A man forges an unlikely bond with a wild octopus living in an underwater kelp forest off the coast of South Africa in this Oscar-winning documentary — which is unlike any nature film you’ve seen before. Sure, it’s beautiful to look at, and you learn plenty about cephalopods and their ability to survive even after attacks by pygmy sharks. But star/photographer Craig Foster also draws lessons from his sea buddy that apply to his relationships on land, proof of how much we humans can learn from the natural world.

Rustin (2023)

Bayard Rustin, one of the most overlooked figures in the U.S. Civil Rights Movement, gets the spotlight in a biopic from award-winning director George C. Wolfe, 69, and executive producers Barack and Michelle Obama.
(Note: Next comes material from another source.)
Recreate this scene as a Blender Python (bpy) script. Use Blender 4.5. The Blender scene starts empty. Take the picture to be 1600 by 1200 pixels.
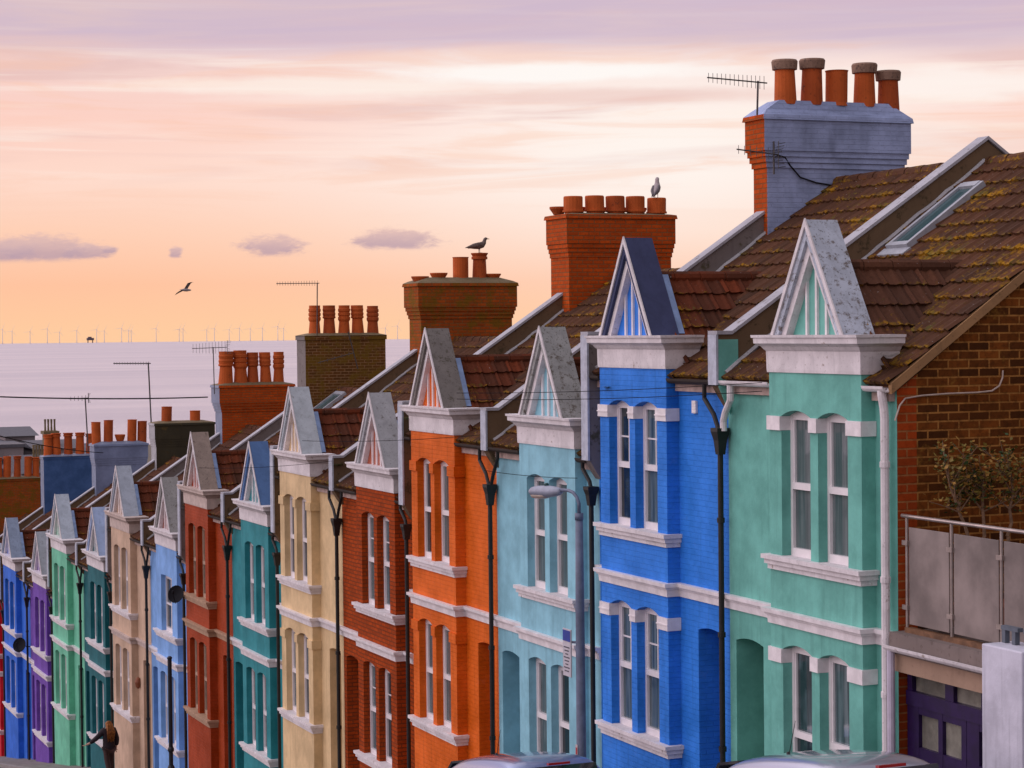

Colman Domingo, 54 (Fear the Walking Dead), earned an Oscar nod for his performance as Rustin, who took the lead organizing the historic 1963 March on Washington where Martin Luther King Jr. delivered his “I Have a Dream” speech. But Rustin also faced blowback within the Black community as an openly gay man.

The Sting (PG, 1973)

Four years after Butch Cassidy and the Sundance Kid, Paul Newman and Robert Redford, 87, reteamed as conniving hucksters in 1930s Chicago — and this time they get away with it! Of course they do. The stars are utterly charming as they mount one big scam in an underground casino — and they get a boost from a stellar supporting cast (Eileen Brennan is a hoot as a seen-it-all brothel owner), the twisty script and Marvin Hamlisch’s boisterous Scott Joplin–inspired score. No wonder the film won seven Oscars, including best picture.